The Dead doesn’t waste any time with comic relief, a love story, or attempts to explain why the dead have started to walk and feast on the living. This is simply the way things are, and the characters must deal with it. They don’t spend much time talking about it either as the dialogue is sparse, and the Ford brothers rely almost entirely on visuals to tell their story. What makes The Dead so believable is that it focuses on the character’s struggle for survival, portraying not only their passage through the harsh landscape in an old pick-up truck that seems always on the verge running out of gas, overheating or blowing a tire, but also their difficulty in meeting basic needs such as eating, drinking, and sleeping. Moreover, it presents the zombies as another aspect of the harsh landscape, as a force of a nature rather than as something supernatural that can appear only in a movie.

All the classic elements are here. The zombies groan and stumble around on broken limbs covered with rotting flesh. One even crawls. When they catch their victims, they bite large gory chunks out of them and feast on their flesh. Early in the film, Daniel watches as a woman from his village dies and then attempts to bite him before he shoots her in the head, leaving viewers to wonder whether he might have to do the same to Brian (or vice versa) before they reach the military base.

The Dead also contains some welcome changes to the walking dead formula. Unlike every other character in a zombie movie, Daniel and Brian seem to know instinctively that the only way to stop a zombie is to destroy its brain. Another nice difference is that rather than becoming a greater threat to their own survival than the zombies, the living humans in the movie work together. If you’re concerned, like I was, that Daniel and Brian will make it to the army base only to learn that they were better off with the zombies, you’ll be glad to know that this doesn’t happen. The biggest difference, of course, is the setting. Most zombie films take place in cities where the characters are left to deal with the collapse of civilization. By setting their film in a place where daily life was already a struggle, the Ford brothers offer a completely different take on the zombie film. The horror is more intense for Brian, who, in addition to running from zombies, must navigate a harsh environment and an unfamiliar culture. Daniel, on the other hand, is more equipped to survive, and without him, Brian wouldn’t make it very far. The setting thus enables the Ford brothers to emphasize the story's survival aspects. If there's a political message here, it's a subtle one; the film avoids distracting from the horror by preaching to its audience.

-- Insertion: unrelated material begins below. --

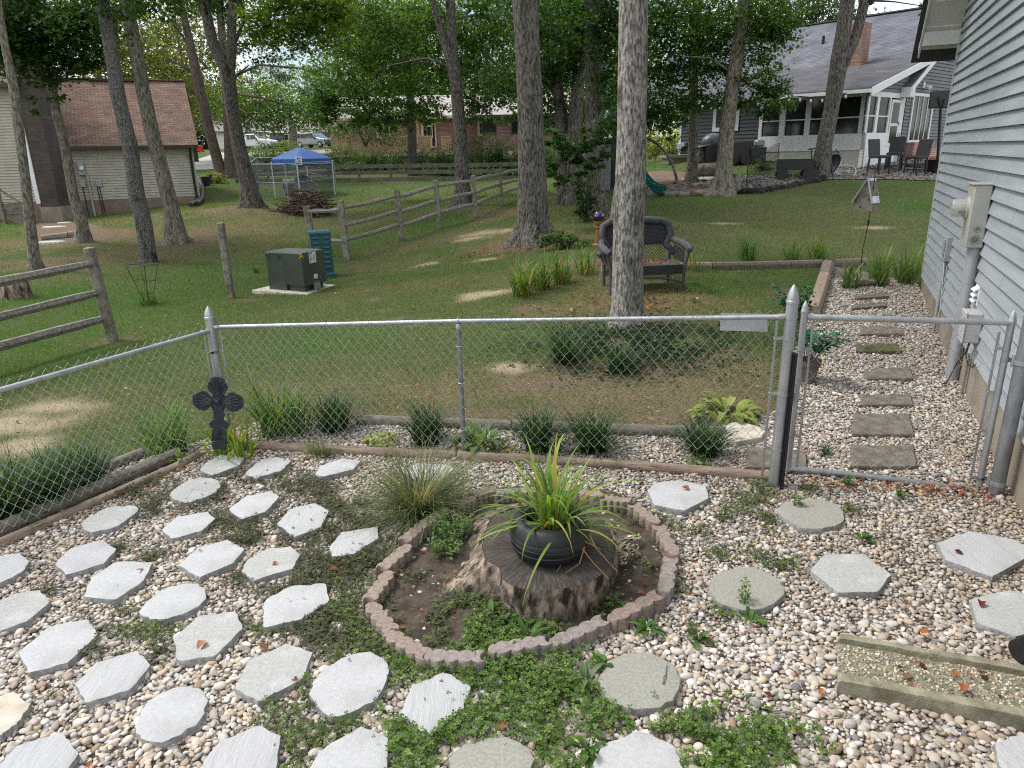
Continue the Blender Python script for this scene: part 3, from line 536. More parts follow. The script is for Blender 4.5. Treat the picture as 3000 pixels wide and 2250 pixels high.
# ring of scalloped edging blocks
cr=crop(1000,1300,.4747)
MT['ring_red']=mat('reddish_edging_concrete',(.20,.15,.125),(.33,.26,.22),45,.95,.6,120,c3=(.42,.36,.32),p3=(.62,.7),s3=130,bdist=.006)
MT['ring_grey']=mat('greyish_edging_concrete',(.19,.155,.14),(.32,.275,.255),40,.95,.6,120,c3=(.40,.36,.33),p3=(.62,.7),s3=120,bdist=.006)
def edging(a,b_,label,m,top=.085,w_=.095,group='scalloped edging blocks around the stump',n=4,name='edging_block'):
 a=np.array(a[:2]);b_=np.array(b_[:2]);L=np.linalg.norm(b_-a);d=(b_-a)/L;nn=np.array([-d[1],d[0]])
 L+=.02;a=a-d*.01;side=[]
 for k in range(n*8+1):
  t_=k/(n*8.);h=w_/2*(.64+.40*abs(math.sin(math.pi*n*t_))**.8);side.append((t_*L,h))
 poly=[a+d*s_+nn*h for s_,h in side]+[a+d*(L+.035*math.cos(q))+nn*(w_/2*.80*math.sin(q)) for q in np.linspace(1.2,-1.2,6)]+[a+d*s_-nn*h for s_,h in side[::-1]]+[a+d*(.03*math.cos(q))+nn*(-w_/2*.78*math.cos(q*0)*math.sin(q)) for q in np.linspace(1.2,-1.2,6)]
 zt=top+rng.normal(0,.005)
 o=MB().prism(poly,-.02,zt,.006).build(name,m,None,(*((a+b_)/2),0),smooth=True);return tag(o,label,'edging block',group)
BL=[((245,770),(400,640),'reddish scalloped edging block on the left of the ring, beside the bushy mint',0),((385,605),(500,505),'reddish edging block half buried under weeds at the upper left of the ring',0),((510,500),(620,428),'reddish edging block partly covered by the ornamental grass',0),((705,378),(800,340),'short reddish edging block at the ring back, just right of the ornamental grass',0),((800,318),(925,283),'back edging block of the ring under the tip of a long lily leaf',0),((945,300),(1065,288),'pale grey edging block at the back of the ring, left of the lily',1),((1095,286),(1330,272),'edging block at the back of the ring hidden behind the lily',0),((1365,280),(1585,322),'edging block at the back right of the ring behind lily leaves',0),((1610,335),(1750,352),'reddish edging block at the back right of the ring with weeds before it',0),((1795,372),(1935,475),'wide reddish edging block at the upper right of the ring, near the white hexagon',0),((1955,500),(2050,665),'reddish edging block on the right of the ring, above the grey round-ended one',0),((2035,700),(2000,895),'edging block with a round grey end on the right side of the ring',1),((1970,925),(1690,1070),'red brown edging block at the lower right of the ring, standing clear of the gravel',0),((1632,1078),(1330,1218),'brown edging block with a grey right end at the front right of the ring',1),((1285,1215),(960,1272),'front edging block of the ring with weeds sprouting before it',1),((885,1318),(565,1310),'frontmost edging block of the ring, half covered by bright clover',1),((535,1312),(310,1182),'reddish edging block at the front left of the ring',0),((318,1160),(190,1002),'reddish edging block with a grey end on the left front of the ring',0),((168,962),(285,805),'reddish edging block at the far left of the ring',0)]
for a,b_,lab,k in BL:edging(g(*cr(*a),.08),g(*cr(*b_),.08),lab,MT['ring_grey' if k else 'ring_red'])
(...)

While innovating in ways that leave their movie firmly rooted in the walking dead subgenre, the Ford brothers have shown how to keep the zombie film interesting. The Dead doesn’t try to shock with excessive amounts of a gore, trick the audience with bizarre plot twists, or make its zombies do something they can’t. It succeeds by creating horror so intense that you forget you’re watching a movie about the undead and believe that the events unfolding could really happen.